An R Notebook is just an R Markdown document that imitates a jupyter or ipython notebook: http://rmarkdown.rstudio.com/r_notebooks.html. Students can more easily focus on one piece of code at a time. They see the results right beneath the code. And they can write notes in between pieces of code.

Also, you can use R Notebooks like worksheets. Distribute them before class and have students work on them during class. You can pre-populate the notebooks with a variety of exercises.
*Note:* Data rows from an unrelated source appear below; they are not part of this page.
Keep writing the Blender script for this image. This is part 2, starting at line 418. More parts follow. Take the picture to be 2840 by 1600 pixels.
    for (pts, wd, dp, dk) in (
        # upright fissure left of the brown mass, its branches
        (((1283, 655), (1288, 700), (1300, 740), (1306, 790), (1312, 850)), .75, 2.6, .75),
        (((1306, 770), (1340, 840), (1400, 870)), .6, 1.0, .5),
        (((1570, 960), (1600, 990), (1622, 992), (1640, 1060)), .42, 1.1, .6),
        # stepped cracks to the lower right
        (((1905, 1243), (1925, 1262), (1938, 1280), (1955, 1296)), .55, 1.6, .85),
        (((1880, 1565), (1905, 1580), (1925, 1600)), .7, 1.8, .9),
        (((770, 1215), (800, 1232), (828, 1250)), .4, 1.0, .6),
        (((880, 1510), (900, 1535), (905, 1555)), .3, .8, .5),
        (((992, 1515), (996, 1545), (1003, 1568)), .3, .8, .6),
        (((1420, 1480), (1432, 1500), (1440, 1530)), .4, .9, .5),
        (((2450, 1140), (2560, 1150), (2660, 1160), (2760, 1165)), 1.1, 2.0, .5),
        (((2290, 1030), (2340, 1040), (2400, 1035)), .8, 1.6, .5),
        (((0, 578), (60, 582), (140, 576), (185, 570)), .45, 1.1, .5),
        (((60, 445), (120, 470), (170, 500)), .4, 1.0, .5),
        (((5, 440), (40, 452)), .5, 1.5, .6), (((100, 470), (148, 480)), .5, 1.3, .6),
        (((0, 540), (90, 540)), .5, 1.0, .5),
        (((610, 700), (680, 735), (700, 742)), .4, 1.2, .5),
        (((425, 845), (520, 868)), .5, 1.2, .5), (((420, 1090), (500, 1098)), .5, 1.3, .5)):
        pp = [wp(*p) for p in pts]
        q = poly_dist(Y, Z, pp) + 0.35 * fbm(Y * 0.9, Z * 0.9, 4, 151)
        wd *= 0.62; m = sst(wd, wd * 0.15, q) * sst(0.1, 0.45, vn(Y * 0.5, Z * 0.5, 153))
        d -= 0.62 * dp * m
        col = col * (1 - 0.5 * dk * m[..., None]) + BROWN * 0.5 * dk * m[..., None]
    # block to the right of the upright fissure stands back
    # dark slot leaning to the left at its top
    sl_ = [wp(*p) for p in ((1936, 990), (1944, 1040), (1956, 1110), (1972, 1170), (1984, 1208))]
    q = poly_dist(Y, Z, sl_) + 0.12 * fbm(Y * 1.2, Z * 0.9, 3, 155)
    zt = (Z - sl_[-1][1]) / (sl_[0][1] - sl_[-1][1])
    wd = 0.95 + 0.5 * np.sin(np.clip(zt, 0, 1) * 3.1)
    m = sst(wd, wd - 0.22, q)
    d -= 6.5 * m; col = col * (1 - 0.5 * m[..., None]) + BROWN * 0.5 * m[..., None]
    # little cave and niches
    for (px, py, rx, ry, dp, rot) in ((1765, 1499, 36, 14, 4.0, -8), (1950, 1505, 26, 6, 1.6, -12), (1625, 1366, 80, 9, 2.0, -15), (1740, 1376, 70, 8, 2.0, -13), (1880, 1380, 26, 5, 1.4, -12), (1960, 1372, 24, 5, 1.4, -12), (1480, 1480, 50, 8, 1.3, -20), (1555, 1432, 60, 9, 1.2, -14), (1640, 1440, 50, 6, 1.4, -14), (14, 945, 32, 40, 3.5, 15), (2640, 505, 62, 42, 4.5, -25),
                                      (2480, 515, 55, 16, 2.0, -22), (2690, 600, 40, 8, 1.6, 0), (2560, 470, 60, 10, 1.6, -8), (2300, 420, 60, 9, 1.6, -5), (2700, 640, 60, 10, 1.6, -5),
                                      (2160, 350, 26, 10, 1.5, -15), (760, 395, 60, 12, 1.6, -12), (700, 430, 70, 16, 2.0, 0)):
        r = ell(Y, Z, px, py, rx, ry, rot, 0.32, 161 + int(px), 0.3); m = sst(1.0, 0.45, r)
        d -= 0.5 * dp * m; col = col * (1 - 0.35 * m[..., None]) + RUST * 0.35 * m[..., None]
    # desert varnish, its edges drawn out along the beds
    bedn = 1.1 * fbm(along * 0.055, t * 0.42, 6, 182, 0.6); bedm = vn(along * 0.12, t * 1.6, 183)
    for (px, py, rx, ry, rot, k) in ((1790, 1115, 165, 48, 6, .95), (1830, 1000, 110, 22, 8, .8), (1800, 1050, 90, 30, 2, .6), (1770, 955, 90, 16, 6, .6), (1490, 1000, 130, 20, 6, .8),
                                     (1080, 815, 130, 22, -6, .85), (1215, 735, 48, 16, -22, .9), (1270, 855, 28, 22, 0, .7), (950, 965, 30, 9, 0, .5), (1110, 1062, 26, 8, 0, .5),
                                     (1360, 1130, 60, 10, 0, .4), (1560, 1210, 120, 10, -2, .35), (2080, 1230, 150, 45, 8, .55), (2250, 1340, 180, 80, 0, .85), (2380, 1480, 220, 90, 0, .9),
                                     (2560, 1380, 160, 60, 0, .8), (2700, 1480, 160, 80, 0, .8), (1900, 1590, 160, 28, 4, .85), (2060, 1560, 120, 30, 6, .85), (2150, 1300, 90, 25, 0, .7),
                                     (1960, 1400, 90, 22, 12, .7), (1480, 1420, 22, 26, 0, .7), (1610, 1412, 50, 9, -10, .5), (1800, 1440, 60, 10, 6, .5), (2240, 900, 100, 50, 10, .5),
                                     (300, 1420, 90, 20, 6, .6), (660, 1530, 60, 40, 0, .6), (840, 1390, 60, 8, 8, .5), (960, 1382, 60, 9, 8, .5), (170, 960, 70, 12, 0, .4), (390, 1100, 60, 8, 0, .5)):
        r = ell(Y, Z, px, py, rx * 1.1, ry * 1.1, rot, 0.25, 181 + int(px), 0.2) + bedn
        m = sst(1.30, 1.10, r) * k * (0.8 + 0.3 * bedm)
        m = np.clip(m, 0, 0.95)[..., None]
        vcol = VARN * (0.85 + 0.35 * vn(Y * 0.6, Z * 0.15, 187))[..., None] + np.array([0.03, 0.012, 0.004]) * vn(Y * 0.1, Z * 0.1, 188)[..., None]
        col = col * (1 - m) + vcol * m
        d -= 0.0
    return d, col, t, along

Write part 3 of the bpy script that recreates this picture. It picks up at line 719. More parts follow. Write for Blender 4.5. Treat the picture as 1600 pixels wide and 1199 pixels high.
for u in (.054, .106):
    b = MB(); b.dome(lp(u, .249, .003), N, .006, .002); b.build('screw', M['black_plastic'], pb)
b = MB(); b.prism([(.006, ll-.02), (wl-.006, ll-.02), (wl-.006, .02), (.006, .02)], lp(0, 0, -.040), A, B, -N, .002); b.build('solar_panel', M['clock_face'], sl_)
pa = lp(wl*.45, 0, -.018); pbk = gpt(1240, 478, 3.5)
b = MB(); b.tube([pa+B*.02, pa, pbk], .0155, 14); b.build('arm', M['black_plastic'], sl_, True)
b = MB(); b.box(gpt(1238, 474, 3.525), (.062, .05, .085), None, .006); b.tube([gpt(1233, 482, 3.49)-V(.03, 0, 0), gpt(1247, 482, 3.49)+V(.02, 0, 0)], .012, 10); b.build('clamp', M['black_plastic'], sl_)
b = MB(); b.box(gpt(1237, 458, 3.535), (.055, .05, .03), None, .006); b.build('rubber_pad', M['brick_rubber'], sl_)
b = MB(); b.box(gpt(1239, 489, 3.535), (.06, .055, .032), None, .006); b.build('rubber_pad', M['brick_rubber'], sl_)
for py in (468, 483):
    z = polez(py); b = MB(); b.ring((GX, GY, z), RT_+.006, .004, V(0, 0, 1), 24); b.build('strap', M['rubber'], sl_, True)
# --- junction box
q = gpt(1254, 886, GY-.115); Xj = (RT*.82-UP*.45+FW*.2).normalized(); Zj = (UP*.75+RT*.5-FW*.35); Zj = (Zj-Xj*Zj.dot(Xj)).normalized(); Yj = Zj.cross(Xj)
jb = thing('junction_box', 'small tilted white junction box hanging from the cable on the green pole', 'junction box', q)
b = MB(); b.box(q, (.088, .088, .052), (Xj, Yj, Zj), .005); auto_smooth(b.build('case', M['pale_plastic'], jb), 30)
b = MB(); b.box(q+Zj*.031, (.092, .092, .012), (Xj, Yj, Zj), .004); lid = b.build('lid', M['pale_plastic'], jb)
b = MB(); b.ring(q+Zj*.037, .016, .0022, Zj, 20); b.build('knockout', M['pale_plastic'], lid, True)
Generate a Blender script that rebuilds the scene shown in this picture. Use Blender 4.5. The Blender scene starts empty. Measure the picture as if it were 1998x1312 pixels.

For example:

  • Fill in the blank
  • Complete the code
  • Correct the code
  • Use code to solve this problem described in english
  • etc.

Also, if you have 10 minutes to spare at the end of class, it is easy to show students how to turn the R Notebooks into reports that they can share with others.

  1. Use slides, and make sure they have more pictures than words

Everything is easier to understand when it is explained both orally AND visually. You'll be supplying the words, so use slides for the visuals. Try not to have your students listen to you talk and read words on a slide at the same time (the brain can only do one).

  1. If possible, use fascinating data sets or real world problems

This helps the students see the value of what they are learning. Its also more fun. Both improve retention.

  1. Intersperse each 5-10 minutes of demos/lecture with 1-10 minutes of exercises

Ingesting information is half of the learning process. Recalling it and using it is the other half. Keeping the passive sections to under 20 minutes helps you avoid exhausting your student's attention spans.

  1. Double check that your venue has table tops and power

You can't really teach the way I am suggesting without students bringing and using their laptops, which requires power. Surprisingly, many venues will not provide it unless you insist that they do.

  1. Get students talking to each other within the first 5 minutes of class

The first 5 minutes sets a tone for the class. If you spend them lecturing the students will assume that they can sit quietly all day and pretend that you cannot see them. I usually have them introduce themselves to the people around them in the spirit of networking or forming exercise groups. You can give them a few questions to ask each other to jump start the conversation (What do you do with data?). Let the discussion get lively for a few minutes and then call them back to attention (a clock timer can help here). Everyone becomes much more willing to participate after this.

  1. Try not to cold call on anyone

But feel free to have students discuss things in groups and then call on a group to share what they came up with.